Keeping Your Costs Down With MongoDB Atlas Serverless Instances
Rate this article
The new MongoDB Atlas serverless instance types are pretty great, especially if you're running intermittent workloads, such as in production scenarios where the load is periodic and spiky (I used to work for a big sports website that was quiet unless a game was starting) or on test and integration infrastructure where you're not running your application all the time.
The pricing for serverless instances is actually pretty straightforward: You pay for what you use. Unlike traditional MongoDB Atlas Clusters where you provision a set of servers on a tier that specifies the performance of the cluster, and pay for that tier unless your instance is scaled up or down, with Atlas serverless instances, you pay for the exact queries that you run, and the instance will automatically be scaled up or down as your usage scales up or down.
Being able to efficiently query your data is important for scaling your website and keeping your costs low in any situation. It's just more visible when you are billed per query. Learning these skills will both save you money and take your MongoDB skills to the next level.
I'm not going to go into any detail here on what an RPU is, or exactly how billing is calculated, because my colleague Vishal has already written MongoDB Serverless: Billing 101. I recommend checking that out first, just to see how Vishal demonstrates the significant impact having the right index can have on the cost of your queries!

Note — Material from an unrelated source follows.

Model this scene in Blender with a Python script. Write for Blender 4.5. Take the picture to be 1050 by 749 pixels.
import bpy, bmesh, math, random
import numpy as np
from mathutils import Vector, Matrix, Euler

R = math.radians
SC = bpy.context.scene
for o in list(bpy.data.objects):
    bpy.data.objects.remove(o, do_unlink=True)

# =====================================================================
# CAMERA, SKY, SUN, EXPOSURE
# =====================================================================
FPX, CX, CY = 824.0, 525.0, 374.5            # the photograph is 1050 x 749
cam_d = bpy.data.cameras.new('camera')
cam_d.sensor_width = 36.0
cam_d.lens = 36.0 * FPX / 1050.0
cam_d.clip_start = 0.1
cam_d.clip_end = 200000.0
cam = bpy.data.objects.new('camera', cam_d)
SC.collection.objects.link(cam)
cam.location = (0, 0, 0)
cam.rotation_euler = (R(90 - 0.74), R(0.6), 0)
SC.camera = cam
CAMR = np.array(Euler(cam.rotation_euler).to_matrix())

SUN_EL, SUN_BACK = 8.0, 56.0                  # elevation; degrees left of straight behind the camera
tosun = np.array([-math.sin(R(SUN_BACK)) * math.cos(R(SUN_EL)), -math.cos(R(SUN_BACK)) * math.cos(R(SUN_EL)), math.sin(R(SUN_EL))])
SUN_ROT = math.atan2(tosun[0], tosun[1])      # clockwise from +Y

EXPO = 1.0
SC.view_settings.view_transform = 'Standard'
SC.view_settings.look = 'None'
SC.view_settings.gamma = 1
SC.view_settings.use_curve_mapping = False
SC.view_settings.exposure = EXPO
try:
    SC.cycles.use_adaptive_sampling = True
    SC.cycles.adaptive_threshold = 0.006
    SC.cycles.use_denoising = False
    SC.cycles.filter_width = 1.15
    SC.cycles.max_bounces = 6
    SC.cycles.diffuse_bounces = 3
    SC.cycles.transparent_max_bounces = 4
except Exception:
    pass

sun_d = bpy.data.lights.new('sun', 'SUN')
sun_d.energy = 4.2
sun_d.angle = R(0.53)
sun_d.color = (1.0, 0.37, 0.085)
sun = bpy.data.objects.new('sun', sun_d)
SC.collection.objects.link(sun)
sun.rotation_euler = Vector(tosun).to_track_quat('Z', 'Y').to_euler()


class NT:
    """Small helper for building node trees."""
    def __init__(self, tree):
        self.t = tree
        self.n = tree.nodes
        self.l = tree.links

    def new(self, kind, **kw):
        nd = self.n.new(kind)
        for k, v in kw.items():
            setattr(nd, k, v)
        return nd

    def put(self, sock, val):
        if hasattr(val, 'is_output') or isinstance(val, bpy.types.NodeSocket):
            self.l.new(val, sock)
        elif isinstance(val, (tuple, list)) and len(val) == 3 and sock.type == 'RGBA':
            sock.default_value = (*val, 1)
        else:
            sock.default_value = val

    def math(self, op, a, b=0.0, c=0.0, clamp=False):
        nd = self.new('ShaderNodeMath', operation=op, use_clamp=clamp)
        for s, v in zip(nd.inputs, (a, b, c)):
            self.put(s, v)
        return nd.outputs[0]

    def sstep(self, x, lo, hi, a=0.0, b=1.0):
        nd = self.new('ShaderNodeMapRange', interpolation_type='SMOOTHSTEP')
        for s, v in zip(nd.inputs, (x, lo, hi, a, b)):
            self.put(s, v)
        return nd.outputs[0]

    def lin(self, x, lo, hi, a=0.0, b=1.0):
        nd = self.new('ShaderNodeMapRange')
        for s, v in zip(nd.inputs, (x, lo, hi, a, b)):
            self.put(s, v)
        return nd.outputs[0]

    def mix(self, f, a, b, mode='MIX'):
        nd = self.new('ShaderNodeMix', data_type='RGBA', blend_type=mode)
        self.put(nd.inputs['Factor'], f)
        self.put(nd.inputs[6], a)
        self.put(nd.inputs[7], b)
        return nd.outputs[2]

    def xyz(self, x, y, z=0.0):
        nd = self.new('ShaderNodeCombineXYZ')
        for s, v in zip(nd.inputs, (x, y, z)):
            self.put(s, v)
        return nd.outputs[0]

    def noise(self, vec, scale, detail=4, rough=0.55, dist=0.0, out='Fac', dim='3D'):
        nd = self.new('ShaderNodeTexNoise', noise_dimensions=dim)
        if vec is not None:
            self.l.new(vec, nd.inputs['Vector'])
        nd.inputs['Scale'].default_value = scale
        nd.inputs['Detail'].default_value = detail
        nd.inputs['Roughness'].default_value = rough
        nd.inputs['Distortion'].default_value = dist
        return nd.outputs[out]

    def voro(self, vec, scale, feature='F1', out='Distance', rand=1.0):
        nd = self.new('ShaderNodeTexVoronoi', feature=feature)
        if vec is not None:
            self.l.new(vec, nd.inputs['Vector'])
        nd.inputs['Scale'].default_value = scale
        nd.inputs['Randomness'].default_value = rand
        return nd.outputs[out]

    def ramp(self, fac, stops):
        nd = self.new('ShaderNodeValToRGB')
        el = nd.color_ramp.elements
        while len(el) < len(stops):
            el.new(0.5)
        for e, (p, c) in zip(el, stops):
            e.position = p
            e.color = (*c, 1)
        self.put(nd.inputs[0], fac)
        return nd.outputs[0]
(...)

The MongoDB Manual also contains excellent documentation on MongoDB Indexes. You'll want to read it and keep it bookmarked for future reference. It's also worth reading up on how to analyze your queries and try to reduce index scans and collection scans as much as possible.
If you index your data correctly, you'll dramatically reduce your serverless costs by reducing the number of documents that need to be scanned to find the data you're accessing and updating.
Once you've ensured that you know how to efficiently index your data, the next step is to make sure that your schema is designed to be as efficient as possible.
For example, if you've migrated your schema directly from a relational database, you might have lots of collections containing shallow documents, and you may be using joins to re-combine this data when you're accessing the data. This isn't an efficient way to use MongoDB. For one thing, if you're doing this, you'll want to internalize our mantra, "data that is accessed together should be stored together."
Make use of MongoDB's rich document model to ensure that data can be accessed in a single read operation where possible. In most situations where reads are higher than writes, duplicating data across multiple documents will be much more performant and thus cheaper than storing the data normalized in a separate collection and using the $lookup aggregation stage to query it.
The MongoDB blog has a series of posts describing MongoDB Design Patterns, and many of them will help you to model your data in a more efficient manner. I recommend these posts in almost every blog post and talk that I do, so it's definitely worth your time getting to know them.
Once again, the MongoDB Manual contains information about data modeling, and we also have a MongoDB University course, MongoDB Data Modeling Path. If you really want to store your data efficiently in MongoDB, you should check them out.
MongoDB Atlas also offers built-in tools that monitor your usage of queries and indexes in production. From time to time, it's a good idea to log into the MongoDB Atlas web interface, hit "Browse Collections," and then click the "Performance Advisor" tab to check if we've identified indexes you could create (or drop).
It's worth keeping an eye on your serverless instance usage in case a new deployment dramatically spikes your usage of RPUs and WPUs. You can set these up in your Atlas Project Alerts screen.
If there's an overall message in this post, it's that efficient modeling and indexing of your data should be your primary focus if you're looking to use MongoDB Atlas serverless instances to keep your costs low. The great thing is that these are skills you probably already have! Or at least, if you need to learn it, then the skills are transferable to any MongoDB database you might work on in the future.